Users are urged to update their systems immediately

Jan 5, 2018 16:45 GMT  ·  By

It was bound to happen sooner or later, so Greg Kroah-Hartman just announced today the release of the Linux 4.14.12 kernel, which disables the x86 KPTI patches for AMD processors.

Submitted over the Christmas holidays by AMD engineer Tom Lendacky, the "x86/cpu, x86/pti: Do not enable PTI on AMD processors" patch has landed today in the Linux 4.14.12 kernel, disabling the kernel page table isolation (KPTI) for all AMD processors, which were treated as "insecure" until now.

Linux kernel 4.14.12 also continues with the huge x86 PTI patches by adding two more, one that adds the ability to switch to kernel CR3 at early in entry_SYSCALL_compat() and another to make sure the user/kernel PTEs match. It also reverts the "xfrm: Fix stack-out-of-bounds read in xfrm_state_find" change, but it's not bug-free yet.

"There are a few minor issues still known with this release that people have run into. Hopefully they will be resolved this weekend, as the patches have not landed in Linus's tree," says says Greg Kroah-Hartman in the mailing list announcement. "For now, as always, please test your in environment."

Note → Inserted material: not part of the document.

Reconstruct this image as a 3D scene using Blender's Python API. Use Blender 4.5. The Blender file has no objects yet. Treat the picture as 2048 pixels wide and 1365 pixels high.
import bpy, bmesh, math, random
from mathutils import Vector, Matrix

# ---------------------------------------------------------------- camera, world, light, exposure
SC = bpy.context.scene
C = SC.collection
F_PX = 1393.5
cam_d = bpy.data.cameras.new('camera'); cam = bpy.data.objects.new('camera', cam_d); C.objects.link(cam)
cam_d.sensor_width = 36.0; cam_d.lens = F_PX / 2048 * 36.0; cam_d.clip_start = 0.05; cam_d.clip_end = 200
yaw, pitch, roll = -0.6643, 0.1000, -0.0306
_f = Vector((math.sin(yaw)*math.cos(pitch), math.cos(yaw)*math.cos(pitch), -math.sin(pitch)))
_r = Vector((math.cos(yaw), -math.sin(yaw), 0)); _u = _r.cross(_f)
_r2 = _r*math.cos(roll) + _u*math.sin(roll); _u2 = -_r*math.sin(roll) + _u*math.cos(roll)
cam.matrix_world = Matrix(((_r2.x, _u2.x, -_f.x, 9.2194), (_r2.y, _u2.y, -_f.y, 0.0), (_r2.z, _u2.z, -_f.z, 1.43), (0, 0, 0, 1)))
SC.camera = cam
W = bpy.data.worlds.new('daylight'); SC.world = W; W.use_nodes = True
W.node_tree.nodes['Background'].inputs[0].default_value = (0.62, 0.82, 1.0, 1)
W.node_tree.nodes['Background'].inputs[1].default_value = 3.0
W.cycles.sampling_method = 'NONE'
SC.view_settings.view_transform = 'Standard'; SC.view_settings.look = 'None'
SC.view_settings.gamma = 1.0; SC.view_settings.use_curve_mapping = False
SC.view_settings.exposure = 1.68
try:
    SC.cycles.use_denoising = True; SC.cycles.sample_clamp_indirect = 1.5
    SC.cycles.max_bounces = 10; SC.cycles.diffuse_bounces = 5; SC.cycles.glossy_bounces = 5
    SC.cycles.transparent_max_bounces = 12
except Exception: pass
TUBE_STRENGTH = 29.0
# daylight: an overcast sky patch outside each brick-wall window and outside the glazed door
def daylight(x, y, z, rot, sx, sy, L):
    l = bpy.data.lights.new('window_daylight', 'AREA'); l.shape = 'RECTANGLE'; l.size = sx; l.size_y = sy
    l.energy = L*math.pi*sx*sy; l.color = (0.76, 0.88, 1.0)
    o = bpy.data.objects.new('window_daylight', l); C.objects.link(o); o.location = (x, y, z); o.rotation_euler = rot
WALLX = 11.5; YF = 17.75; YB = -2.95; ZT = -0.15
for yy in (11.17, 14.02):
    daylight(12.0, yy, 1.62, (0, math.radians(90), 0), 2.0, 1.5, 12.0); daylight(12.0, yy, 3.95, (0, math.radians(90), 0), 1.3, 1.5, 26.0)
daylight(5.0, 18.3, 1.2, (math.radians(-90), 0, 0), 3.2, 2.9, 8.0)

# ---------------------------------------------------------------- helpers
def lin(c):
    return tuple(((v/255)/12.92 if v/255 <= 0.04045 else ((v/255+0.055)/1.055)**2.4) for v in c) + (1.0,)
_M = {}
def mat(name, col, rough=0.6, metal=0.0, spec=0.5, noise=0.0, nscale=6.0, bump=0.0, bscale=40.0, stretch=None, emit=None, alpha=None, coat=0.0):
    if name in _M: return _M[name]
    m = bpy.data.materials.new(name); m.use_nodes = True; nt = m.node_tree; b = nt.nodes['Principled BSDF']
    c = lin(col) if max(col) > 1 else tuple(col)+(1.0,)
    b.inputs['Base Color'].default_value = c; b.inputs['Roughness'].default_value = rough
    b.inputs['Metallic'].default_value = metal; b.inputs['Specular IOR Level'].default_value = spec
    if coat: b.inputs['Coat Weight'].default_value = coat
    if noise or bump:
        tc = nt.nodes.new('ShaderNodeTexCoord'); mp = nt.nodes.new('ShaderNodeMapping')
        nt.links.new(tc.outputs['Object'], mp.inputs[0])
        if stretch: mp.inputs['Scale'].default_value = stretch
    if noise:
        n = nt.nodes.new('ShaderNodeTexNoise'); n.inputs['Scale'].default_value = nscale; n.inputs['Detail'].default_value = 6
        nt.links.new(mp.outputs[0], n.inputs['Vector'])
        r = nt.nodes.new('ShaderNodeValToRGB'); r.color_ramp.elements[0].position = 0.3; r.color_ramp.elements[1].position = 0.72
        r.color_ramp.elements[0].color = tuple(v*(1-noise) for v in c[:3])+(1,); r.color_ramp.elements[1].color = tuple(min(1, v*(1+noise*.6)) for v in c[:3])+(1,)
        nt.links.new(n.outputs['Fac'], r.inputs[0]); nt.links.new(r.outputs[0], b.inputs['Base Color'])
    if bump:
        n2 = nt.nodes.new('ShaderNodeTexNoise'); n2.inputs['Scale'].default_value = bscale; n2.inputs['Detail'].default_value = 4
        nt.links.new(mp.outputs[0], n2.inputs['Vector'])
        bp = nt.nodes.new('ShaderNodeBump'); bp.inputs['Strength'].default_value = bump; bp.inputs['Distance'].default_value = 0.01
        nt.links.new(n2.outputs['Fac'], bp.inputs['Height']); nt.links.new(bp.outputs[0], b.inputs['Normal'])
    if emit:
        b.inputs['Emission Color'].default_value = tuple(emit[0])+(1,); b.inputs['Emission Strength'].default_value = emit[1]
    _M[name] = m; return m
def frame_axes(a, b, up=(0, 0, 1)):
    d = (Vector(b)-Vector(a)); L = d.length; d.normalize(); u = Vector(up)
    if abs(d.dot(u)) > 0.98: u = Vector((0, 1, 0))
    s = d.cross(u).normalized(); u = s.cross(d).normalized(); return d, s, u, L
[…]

Linux kernels 4.4.110 LTS and 4.9.75 LTS are also out

Greg Kroah-Hartman also updated today the Linux 4.4 and 4.9 long-term supported kernel series with the release of the Linux 4.4.110 LTS and Linux 4.9.75 LTS kernels, which include a lot of the x86 PTI patches to mitigate the Meltdown and Spectre security exploits that have been unveiled recently.

Users running either the Linux 4.14, 4.9, or 4.4 kernels on their GNU/Linux distributions are urged to update to the new versions as soon as possible, but keep in mind that there have been some reports of problems with these releases. You can download them right now from kernel.org and, if you have any problems, do report them immediately.